Saved data entries:
---

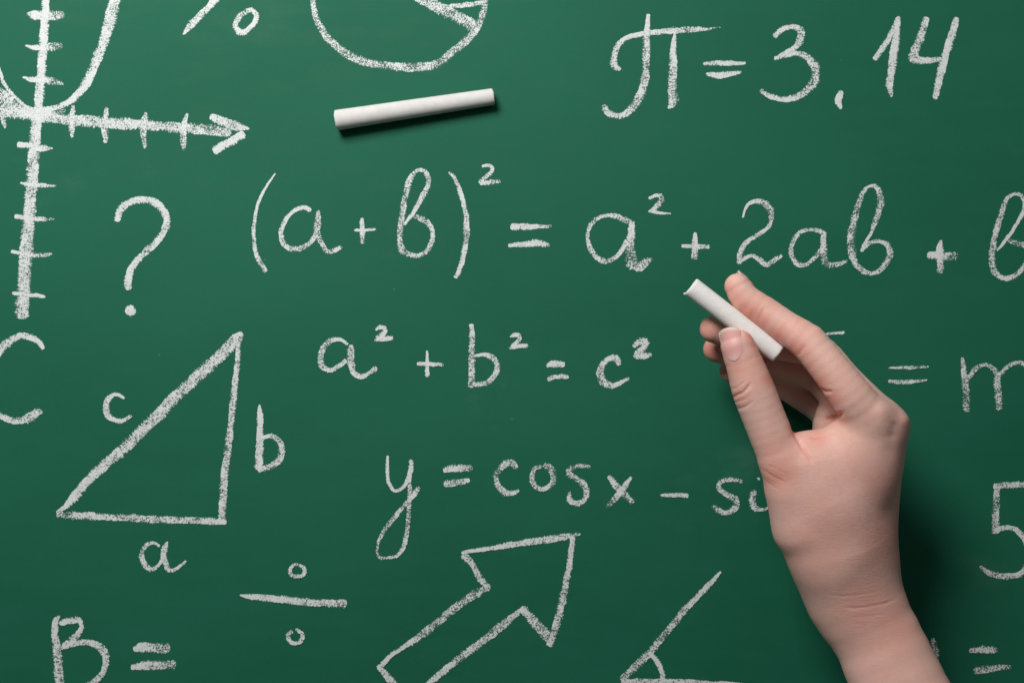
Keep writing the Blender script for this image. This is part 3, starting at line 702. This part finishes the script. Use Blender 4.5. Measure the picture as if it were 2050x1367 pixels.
RED = [       # x, y, radius, amount
    (1460, 580, 24, .55), (1478, 605, 24, .6), (1497, 628, 28, .95), (1522, 645, 24, .8), (1556, 672, 26, .8), (1592, 700, 26, .8), (1540, 600, 34, .3), (1600, 660, 40, .3),
    (1516, 690, 15, 1.0), (1504, 668, 14, 1.0), (1528, 715, 16, .85), (1478, 735, 18, .6), (1538, 758, 16, .85), (1478, 792, 22, .5), (1500, 740, 40, .3),
    (1622, 735, 20, .6), (1640, 768, 22, .8), (1662, 800, 26, .75), (1670, 832, 20, .7), (1635, 876, 26, .55), (1590, 862, 16, .7),
    (1555, 950, 42, .7), (1545, 905, 40, .4), (1600, 900, 40, .3), (1735, 1215, 60, .45), (1790, 1250, 60, .45), (1765, 960, 50, .35), (1775, 1080, 60, .4),
    (1410, 655, 34, .7), (1420, 705, 36, .9), (1447, 745, 30, .7), (1806, 846, 20, .35), (1650, 1070, 90, .28), (1700, 940, 60, .2), (1780, 1330, 90, .15)]

bv, bf = build_skin()
bv = project(bv)
me0 = bpy.data.meshes.new('tmp'); me0.from_pydata([tuple(p) for p in bv], [], [tuple(int(i) for i in q) for q in bf]); me0.update()
tmp = bpy.data.objects.new('tmp', me0); C.objects.link(tmp)
md = tmp.modifiers.new('s', 'SUBSURF'); md.levels = 1; md.render_levels = 1
dg = bpy.context.evaluated_depsgraph_get(); dg.update()
ev = tmp.evaluated_get(dg).to_mesh()
N = len(ev.vertices)
P = np.empty(N * 3); ev.vertices.foreach_get('co', P); P = P.reshape(-1, 3)
Fq = np.empty(len(ev.polygons) * 4, int); ev.polygons.foreach_get('vertices', Fq); Fq = Fq.reshape(-1, 4)
tmp.evaluated_get(dg).to_mesh_clear()
bpy.data.objects.remove(tmp); bpy.data.meshes.remove(me0)
P = project(P, 1)
G = gradient(P)
Q = screen(P)
up = np.clip(G[:, 2] * 3 + 0.6, 0, 1)
disp = np.zeros(N)
for pts, hw, dp in CREASES:
    d, t = seg_dist(Q, pts)
    fade = np.clip(np.minimum(t, 1 - t) * 5 + 0.15, 0, 1)
    sel = up * (P[:, 2] > 150)
    disp -= dp * np.exp(-(d / hw) ** 2) * fade * sel
    disp += dp * 0.15 * np.exp(-((d - hw * 2.3) / (hw * 1.3)) ** 2) * fade * sel
# knuckles, tendons and hollows of the back of the hand
for x, y, r, a in ((1766, 824, 16, 3.6), (1791, 852, 9, -1.3), (1788, 872, 11, -1.4), (1780, 900, 16, -1.2), (1640, 662, 16, 1.6), (1812, 842, 14, 2.5),):
    disp += a * np.exp(-((Q - (x, y)) ** 2).sum(1) / (r * r)) * up * (P[:, 2] > 150)
P = P + G * disp[:, None]
red = np.zeros(N)
for x, y, r, a in RED:
    red = np.maximum(red, a * np.exp(-((Q - (x, y)) ** 2).sum(1) / (r * r)))
red += 0.25 * np.clip(-disp / 3.0, 0, 1)
wr = np.zeros(N)
for x, y, r, a in ((1730, 1200, 60, 1.0), (1660, 1060, 90, .5), (1555, 960, 40, .8), (1490, 785, 28, 1.0), (1640, 670, 22, .6), (1675, 810, 25, .6), (1720, 1130, 70, .6)):
    wr = np.maximum(wr, a * np.exp(-((Q - (x, y)) ** 2).sum(1) / (r * r)))

base = W3(*at(1806, 1380, 0))
person = empty('person', base)
person['label'] = 'bare right hand and forearm of a person writing with a short chalk stick'
person['category'] = 'person'
B = Vector(base)
PV = np.stack([(P[:, 0] - CX) * S - B.x, (CY - P[:, 1]) * S - B.y, P[:, 2] * S - B.z], 1)
me = bpy.data.meshes.new('hand')
me.vertices.add(N); me.vertices.foreach_set('co', PV.ravel())
nf = len(Fq)
me.loops.add(nf * 4); me.loops.foreach_set('vertex_index', Fq[:, ::-1].ravel())
me.polygons.add(nf); me.polygons.foreach_set('loop_start', np.arange(nf) * 4); me.polygons.foreach_set('loop_total', np.full(nf, 4))
me.polygons.foreach_set('use_smooth', np.ones(nf, bool))
me.update(calc_edges=True); me.validate()
# outward winding
tri = PV[Fq[:, ::-1]]
vol = np.einsum('ij,ij->i', tri[:, 0], np.cross(tri[:, 1], tri[:, 2])).sum()
print('hand', N, nf, 'volume sign', vol)
if vol < 0: me.flip_normals()
for nm, arr in (('redness', red), ('wrinkle', wr)):
    at_ = me.attributes.new(nm, 'FLOAT', 'POINT'); at_.data.foreach_set('value', arr.astype(np.float32))
me.materials.append(SKIN)
hand = bpy.data.objects.new('hand', me); C.objects.link(hand); hand.parent = person

# fingernails: plates that follow the skin
def nail(c, axis, normal, length, width, free):
    """c: centre (px space), axis: towards the fingertip, normal: outwards"""
    a = np.array(axis, float); a /= np.linalg.norm(a)
    nrm = np.array(normal, float); nrm -= a * (nrm @ a); nrm /= np.linalg.norm(nrm)
    s = np.cross(a, nrm)
    nu, nv = 22, 18
    P0 = []; U = []
    for i in range(nu + 1):
        u = -1 + 2 * i / nu
        for j in range(nv + 1):
            v_ = -1 + 2 * j / nv
            # rounded plate: free edge arched, cuticle rounder
            bow = 0.20 if u > 0 else 0.38
            uu = u * (1 - bow * v_ * v_ * abs(u))
            ww = 1 - 0.10 * max(0, -u) ** 2 - 0.04 * max(0, u) ** 3
            P0.append(np.array(c) + a * uu * length / 2 + s * v_ * ww * width / 2)
            U.append((u, v_))
    P0 = np.array(P0); U = np.array(U)
    R = P0 + nrm * 30
    for _ in range(60):
        d = sdf(R) - 0.3
        R = R - nrm * np.clip(d, -3, 3)[:, None] * 0.7
    # limit sinking past the finger's side or tip
    h = (R - P0) @ nrm
    hc = np.median(h)
    h = np.maximum(h, hc - 0.62 * width / 2)
    crown = 0.6 * (1 - U[:, 1] ** 2)
    lift = 0.45 * np.clip(1 - np.abs(U[:, 1]) ** 4, 0, 1) * np.clip((U[:, 0] + 1) * 3, 0.15, 1) + crown
    h2 = h.reshape(nu + 1, nv + 1)
    ref = h2[nu * 2 // 3]
    for i in range(nu * 2 // 3, nu + 1):                     # the plate runs straight out past the fingertip
        h2[i] = ref + (i - nu * 2 // 3) * -0.16 * length / nu
    h = h2.ravel()
    top = P0 + nrm * (h + lift)[:, None]
    bot = P0 + nrm * (h - 1.6)[:, None]
    M = len(top)
    V = [tuple(np.array(W3(*p)) - np.array(base)) for p in np.r_[top, bot, top]]
    F = []
    w = nv + 1
    for i in range(nu):
        for j in range(nv):
            q = i * w + j
            F.append((q, q + 1, q + w + 1, q + w))
    for i in range(nu):
        for j in range(nv):
            q = i * w + j; F.append((M + q, M + q + w, M + q + w + 1, M + q + 1))
    for i in range(nu):
        for j in (0, nv):
            q = i * w + j; F.append((2 * M + q, 2 * M + q + w, M + q + w, M + q))
    for j in range(nv):
        for i in (0, nu):
            q = i * w + j; F.append((2 * M + q, 2 * M + q + 1, M + q + 1, M + q))
    o = link_mesh('fingernail', V, F, NAIL, hand)
    nd = Vector((nrm[0], -nrm[1], nrm[2]))
    if o.data.polygons[nu * nv // 2].normal.dot(nd) < 0: o.data.flip_normals()
    fe = np.clip((U[:, 0] - (free - 0.10 * U[:, 1] ** 2)) / 0.07, 0, 1)
    lu = np.clip((-U[:, 0] - 0.62) / 0.15, 0, 1) * np.clip(1 - np.abs(U[:, 1]) * 1.3, 0, 1)
    for nm, arr in (('free_edge', fe), ('lunula', lu)):
        t_ = o.data.attributes.new(nm, 'FLOAT', 'POINT'); t_.data.foreach_set('value', np.r_[arr, arr, arr].astype(np.float32))
    return o

nail(at(1464, 688, 285), (-0.30, -0.95, 0.0), (-0.42, 0.05, 0.90), 60, 42, 0.80)
nail(at(1484, 566, 232), (-0.68, -0.72, -0.02), (0.70, -0.70, -0.02), 40, 30, 0.80)

sc.render.engine = 'CYCLES'
sc.render.resolution_x = 1024; sc.render.resolution_y = 682
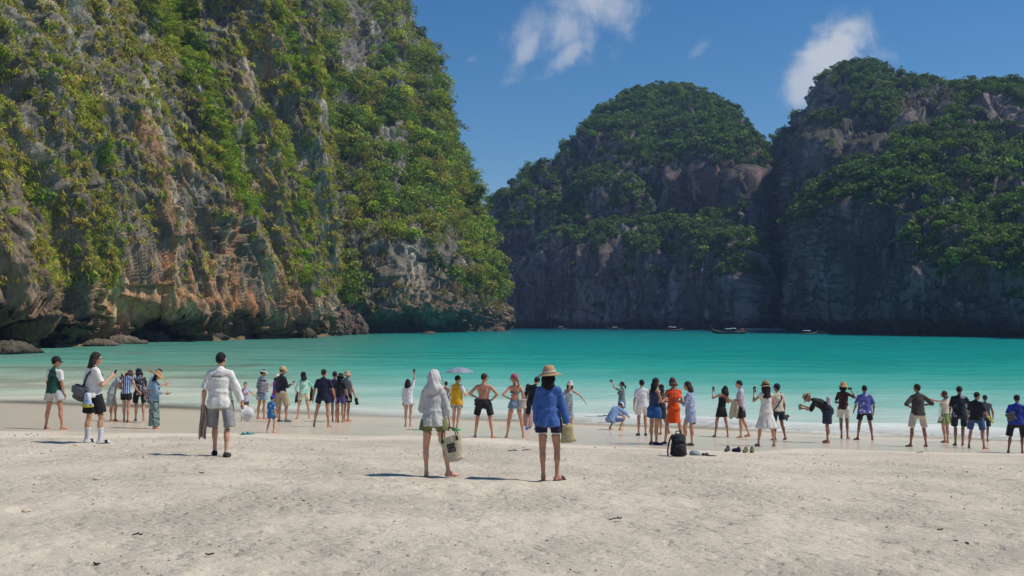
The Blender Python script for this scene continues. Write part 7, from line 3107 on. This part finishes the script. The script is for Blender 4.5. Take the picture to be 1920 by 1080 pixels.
def tree(name, label, cl, px, py, r, pal, leaf=.45, per=32, rise=.55, group='trees and shrubs on the cliffs', cat='tree', out=.35):
    p, nn = on_cliff(cl, px, py)
    root = empty(name, Vector(p))
    c = np.array([nn[0] * r * out, nn[1] * r * out, r * rise])
    mid = c * .5 + V3(0, 0, r * .06)
    parts = [tube([-nn * .6 * r * .3, mid * .6, mid, c], [.10 * r * .7, .08 * r * .7, .06 * r * .7, .03 * r], 7)]
    for k in range(5):
        a = rngT.uniform(0, 6.28)
        e = c + V3(math.cos(a) * r * .55, math.sin(a) * r * .55, r * rngT.uniform(.0, .45))
        parts.append(tube([mid, mid * .4 + e * .6 + V3(0, 0, -.05 * r), e], [.045 * r, .03 * r, .012 * r], 5))
    v, q, t = join(parts)
    link('trunk', mesh_np('trunk', v, q, t), BARK, root)
    C_, N_, S_, K_ = crown_leaves(c[None], np.array([r]), .8, per * 1.6, leaf, [pal], rngT, .3)
    v, q, k = cards(C_, N_, S_, K_, rngT)
    link('crown', mesh_np('crown', v, q, smooth=False, col=k), LEAF, root)
    tag(root, label, cat, group)


BRI = (0.125, 0.175, 0.016)
MIDG = (0.085, 0.135, 0.018)
DRK = (0.055, 0.095, 0.02)
for a in (
        ('tree', 'tree breaking the headland skyline near the top of the photo', cliffB, 803, 72, 3.6, DRK),
        ('tree', 'dark tree jutting from the headland skyline below the topmost one', cliffB, 816, 132, 3.4, DRK),
        ('tree', 'bushy tree on the headland skyline at mid height', cliffB, 833, 215, 3.6, MIDG),
        ('tree', 'pale green tree on the skyline where the headland bulges', cliffB, 846, 288, 3.8, MIDG),
        ('tree', 'tree overhanging the lower right edge of the headland against the sky', cliffB, 884, 392, 4.4, DRK),
        ('tree', 'tree in the notch between headland and far island', cliffB, 905, 450, 4.4, MIDG),
        ('tree', 'bright tree low on the right edge of the headland', cliffB, 922, 510, 4.6, BRI),
        ('tree', 'bright green tree above the sea at the tip of the headland', cliffB, 935, 556, 4.0, BRI),
        ('tree', 'dark spreading tree growing out of the grey rock band', cliffB, 820, 508, 4.6, DRK),
        ('tree', 'broad light crown in the middle of the headland forest', cliffB, 745, 345, 5.2, BRI),
        ('tree', 'round bright crown in the upper left of the headland forest', cliffB, 640, 250, 4.6, BRI),
        ('tree', 'rounded crown high in the centre of the headland forest', cliffB, 725, 215, 4.4, MIDG),
        ('tree', 'brownish crown in the upper headland forest', cliffB, 610, 130, 4.0, (0.12, 0.115, 0.035)),
        ('tree', 'leafy tree just above the rounded rocks at the gap', cliffB, 640, 560, 5.2, BRI),
        ('tree', 'leafy tree low in the gap beside the near wall', cliffB, 622, 515, 4.6, MIDG)):
    tree(*a)
for a in (
        ('shrub', 'lone bright green shrub right of the ochre wall', cliffA, 455, 352, 1.9, BRI),
        ('shrub', 'yellow green shrub on the far left ledge below the bare slab', cliffA, 52, 292, 1.6, BRI),
        ('shrub', 'leafy green shrub near the left edge above the mossy overhang', cliffA, 62, 388, 1.8, (0.10, 0.165, 0.018)),
        ('shrub', 'fresh green sapling above the left overhang', cliffA, 150, 392, 1.2, BRI),
        ('shrub', 'tiny yellow green tuft shrub beside the grey streaked wall', cliffA, 467, 450, 1.0, (0.17, 0.20, 0.016)),
        ('shrub', 'bright shrub at the lower end of the green creeper band', cliffA, 392, 232, 1.8, BRI),
        ('shrub', 'green shrub beside the creeper band near the top', cliffA, 360, 150, 2.0, (0.10, 0.165, 0.018)),
        ('shrub', 'green shrub low on the right edge of the near wall', cliffA, 580, 352, 1.8, MIDG)):
    tree(*a, leaf=.26, per=70, cat='shrub')

# =================================================================== BITS ON THE SAND
rngS = np.random.default_rng(5)


def debris(name, label, px, py, kind, size, c, rz, cat):
    g = ground_hit(px, py)
    if kind == 'leaf':
        U, W = np.meshgrid(np.linspace(-1, 1, 9), np.linspace(-1, 1, 5))
        x = U * size
        y = W * size * .42 * np.sqrt(np.maximum(1 - U ** 2 * .98, .02))
        z = size * (.35 * (W * .8) ** 2 + .28 * U ** 2 + .05 * np.sin(U * 5)) + .012
        f = np.stack([x, y, z], 2).reshape(-1, 3)
        q = grid_quads(5, 9)
        V, Q, T = np.concatenate([f, f - V3(0, 0, .004)]), np.concatenate([q, q[:, ::-1] + len(f)]), None
    elif kind == 'twig':
        pts = [(-size, 0, .012), (-size * .4, size * .12, .02), (size * .2, -size * .05, .028), (size * .7, size * .10, .02), (size, size * .05, .03)]
        a = rope(pts, size * .05 + .004)
        b = rope([(size * .2, -size * .05, .028), (size * .35, -size * .2, .04), (size * .45, -size * .34, .03)], size * .035 + .003, 5, 6)
        V, Q, T = join([a, b])
    else:
        V, Q = solid([EL((0, 0, size * .2), (size, size * .75, size * .5)), EL((size * .4, size * .2, size * .2), (size * .6, size * .5, size * .4))], size / 6, size * .3, size * .08, int(px))
        T = None
    o = wobj(name, V, Q, plain('litter', c, .9), g + Vector((0, 0, .004)), R(rz), T)
    tag(o, label, cat, 'bits lying on the sand')


for a in (
        ('dry_leaf', 'curled reddish brown dry leaf in the left foreground', 393, 1044, 'leaf', 0.034, (0.10, 0.035, 0.018), 20, 'leaf'),
        ('dry_leaf', 'small black dry leaf at the bottom left', 181, 1062, 'leaf', 0.031, (0.025, 0.018, 0.014), -15, 'leaf'),
        ('twig', 'thin curved twig in the left foreground', 257, 1007, 'twig', 0.053, (0.03, 0.025, 0.02), -20, 'twig'),
        ('coral_piece', 'pale tan coral lump on the left sand', 182, 900, 'lump', .05, (0.56, 0.47, 0.33), 10, 'coral'),
        ('coral_piece', 'pale tan coral lump in the left foreground', 49, 960, 'lump', .045, (0.56, 0.47, 0.34), 40, 'coral'),
        ('dry_leaf', 'small dark leaf left of the hooded woman', 378, 889, 'leaf', 0.037, (0.03, 0.02, 0.016), 5, 'leaf'),
        ('twig', 'short dark stick on the sand left of the blue shirt woman', 961, 847, 'twig', 0.099, (0.03, 0.025, 0.022), 2, 'twig'),
        ('twig', 'thin dark stick right of the short one behind the blue shirt woman', 986, 846, 'twig', 0.081, (0.035, 0.028, 0.024), -4, 'twig'),
        ('twig', 'forked twig in the centre right foreground', 1154, 977, 'twig', 0.068, (0.11, 0.075, 0.05), 12, 'twig'),
        ('dry_leaf', 'dark leaf scrap in the right foreground', 1763, 997, 'leaf', 0.037, (0.09, 0.075, 0.06), 25, 'leaf'),
        ('pebble', 'dark pebble in the right foreground, left of its twin', 1791, 1017, 'lump', .028, (0.05, 0.045, 0.045), 0, 'pebble'),
        ('pebble', 'dark pebble in the right foreground, right of its twin', 1813, 1021, 'lump', .03, (0.05, 0.045, 0.045), 60, 'pebble'),
        ('twig', 'dark stick at the water edge near the charcoal shirt man', 1725, 850, 'twig', 0.087, (0.03, 0.025, 0.022), 4, 'twig'),
        ('driftwood', 'slim driftwood stick leaning in the shallows beside the leftmost man', 131, 746, 'twig', 0.496, (0.10, 0.08, 0.055), 35, 'driftwood')):
    debris(*a)

# countless crumbs of bark, shell and coral
n = 1700
Yc = 6.2 + 18 * rngS.random(n) ** 1.3
Xc = (rngS.random(n) * 2 - 1) * (0.56 * Yc + 1)
keep = fbm(np.stack([Xc, Yc, Xc * 0], 1), (2.2, 2.2, 1), 3, .5, 401) + rngS.normal(0, .25, n) > -.05
keep &= (39.2 - .37 * Xc - Yc) > dry_edge(Xc) + 1
Xc, Yc = Xc[keep], Yc[keep]
n = len(Xc)
Zc = ground_z(Xc, Yc) + .006
sz = rngS.uniform(.004, .014, n) * (.6 + Yc / 22)
ang = rngS.random(n) * 6.28
el = rngS.uniform(.25, 1.0, n)
cc = np.array([(0.12, 0.09, 0.06), (0.22, 0.17, 0.12), (0.32, 0.27, 0.19), (0.08, 0.06, 0.05), (0.6, 0.56, 0.5), (0.22, 0.17, 0.11)])[rngS.integers(0, 6, n)]
V = []
for k, (ux, uy, uz) in enumerate([(1.6, 0, 0), (0, 1, 0), (-1.6, 0, 0), (0, -1, 0), (0, 0, .9), (0, 0, -.9)]):
    V.append(np.stack([Xc + sz * (ux * np.cos(ang) - uy * el * np.sin(ang)), Yc + sz * (ux * np.sin(ang) + uy * el * np.cos(ang)), Zc + sz * uz * .6], 1))
V = np.stack(V, 1).reshape(-1, 3)
b = (np.arange(n) * 6)[:, None]
T = np.concatenate([b + np.array(t) for t in ((0, 1, 4), (1, 2, 4), (2, 3, 4), (3, 0, 4), (1, 0, 5), (2, 1, 5), (3, 2, 5), (0, 3, 5))])
lm, ln, lo_ = new_mat('crumbs')
lb = ln.n('BsdfPrincipled')
ln.put(lb.inputs['Base Color'], ln.n('Attribute', attribute_name='col').outputs['Color'])
lb.inputs['Roughness'].default_value = .9
ln.link(lb.outputs[0], lo_.inputs[0])
o = link('beach_litter', mesh_np('beach_litter', V, None, T, smooth=False, col=np.repeat(cc, 6, 0)), lm)
tag(o, 'crumbs of bark, shell and coral scattered over the dry sand', 'litter', kind='stuff')

build_beach()
build_water()
build_haze()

---

## What is being asked
Retype precisely, and only, the span of lines that opens at the line containing "The Blender Python" and closes at the line containing "tag(root, label, cat, group)", both inclusive.

## Reply to the task
The Blender Python script for this scene continues. Write part 7, from line 3107 on. This part finishes the script. The script is for Blender 4.5. Take the picture to be 1920 by 1080 pixels.
def tree(name, label, cl, px, py, r, pal, leaf=.45, per=32, rise=.55, group='trees and shrubs on the cliffs', cat='tree', out=.35):
    p, nn = on_cliff(cl, px, py)
    root = empty(name, Vector(p))
    c = np.array([nn[0] * r * out, nn[1] * r * out, r * rise])
    mid = c * .5 + V3(0, 0, r * .06)
    parts = [tube([-nn * .6 * r * .3, mid * .6, mid, c], [.10 * r * .7, .08 * r * .7, .06 * r * .7, .03 * r], 7)]
    for k in range(5):
        a = rngT.uniform(0, 6.28)
        e = c + V3(math.cos(a) * r * .55, math.sin(a) * r * .55, r * rngT.uniform(.0, .45))
        parts.append(tube([mid, mid * .4 + e * .6 + V3(0, 0, -.05 * r), e], [.045 * r, .03 * r, .012 * r], 5))
    v, q, t = join(parts)
    link('trunk', mesh_np('trunk', v, q, t), BARK, root)
    C_, N_, S_, K_ = crown_leaves(c[None], np.array([r]), .8, per * 1.6, leaf, [pal], rngT, .3)
    v, q, k = cards(C_, N_, S_, K_, rngT)
    link('crown', mesh_np('crown', v, q, smooth=False, col=k), LEAF, root)
    tag(root, label, cat, group)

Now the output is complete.